Through her course and this book, Wilf wants students to understand that Zionism, as the political movement for self-determination of the Jews in their ancestral homeland, was presented in response to a challenge to modernity in Jewish life. 

She argues that Zionism should be understood in its historical context as one of several possible Jewish responses to the challenges of modernity, rather than as an inevitable path to the creation of Israel. She and Kerstein caution against viewing Zionist history as a straightforward sequence of successes ‒ from the ideas of Theodor Herzl through the Balfour Declaration, the British Mandate, statehood, and the Six-Day War. Instead, they emphasise that Zionism emerged amid uncertainty and competing alternatives, and its eventual success was not guaranteed. 

“A lot of the work I had to do was to show that at every single moment, it was touch-and-go. That Zionism could have had a lot of other endings. We could have ended like the Armenians, or like the Kurds,” she says. 

With the bombardment of antizionist discourse, she wanted to make sure that students are reading Zionist writers in their own words. 

“What happens is that once you read the writers themselves, all this nonsense just melts away. The course showed that Zionism was very much a movement of its time. People speaking about self-determination in their homeland. And that was what everyone was doing at the time. And that antizionism as this singular obsession with the non-existence of a Jewish State, is a unique form of insanity,” she says. 

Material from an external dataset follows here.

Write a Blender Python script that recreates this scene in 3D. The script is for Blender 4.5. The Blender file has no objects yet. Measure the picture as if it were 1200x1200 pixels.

Wilf believes that by examining the original texts, people can see how antizionist discourse distorts facts. 

“Quotes get cherry-picked most terribly,” she says. 

One of her favourites is a quote from Herzl that anti-Israel speakers use, “to build a new building, we need to destroy the old one”. 

“They bring it up as an example that Herzl understood that to build a Jewish State, we’ll have to destroy a pre-existing thing. And I remember thinking, ‘That’s odd, that doesn’t sound like Herzl.’ So I went and found the quote,” she says. 

It’s a quote in his introduction to the book, The Jewish State, in which he talks to Jews about the need to destroy a mental building that keeps them trapped in an exile mindset, so that their minds are free to imagine something new. 

“That’s why it’s so powerful when you go to the original text and not just one writer, multiple writers, and you really understand what Zionism is.” 

Wilf argues that Jews whose families came from places such as the Soviet Union, Eastern Europe, Iran, and the Arab world are often more willing to challenge antizionism because they recognise a familiar pattern. They have a historical memory of societies claiming to welcome Jews while targeting “only Zionists”, and they know that such rhetoric often preceded the marginalisation or expulsion of Jewish communities. 

By contrast, many Jews in the United States, whose families have lived for generations in relatively secure and prosperous circumstances, may be more inclined to view Jewish identity through the lens of privilege and social acceptance. Having experienced opportunities, success, and integration into mainstream society, they may be less likely to recognise the dangers that others associate with antizionist rhetoric. 

However, after 7 October, many of these young Jews saw a complete shift in how they were viewed in the world, similar to what happens in Kafka’s Metamorphosis, where one morning the main character wakes up transformed into a giant insect-like creature. 

“All these young Jews with zero muscle memory are waking up one morning. And they’re genocidal baby killers; they’re being yelled at everywhere they go. But they’re the same person they were before,” she says. 

“Now, many young people today don’t have the muscle memory that is the Jewish condition. So they wake up one morning, and the price of being Jewish, from their perspective, I would say, just went back to its normal historical price. 

“You’ll be platformed. You can publish an essay in The New York Times. You can build an academic career. The price of standing with your people is very high. The price of selling out your people is very lucrative. And if you don’t have the muscle memory of what it means to be Jewish, a lot of young Jews, and not only young ones, are succumbing to the pressure,” she says.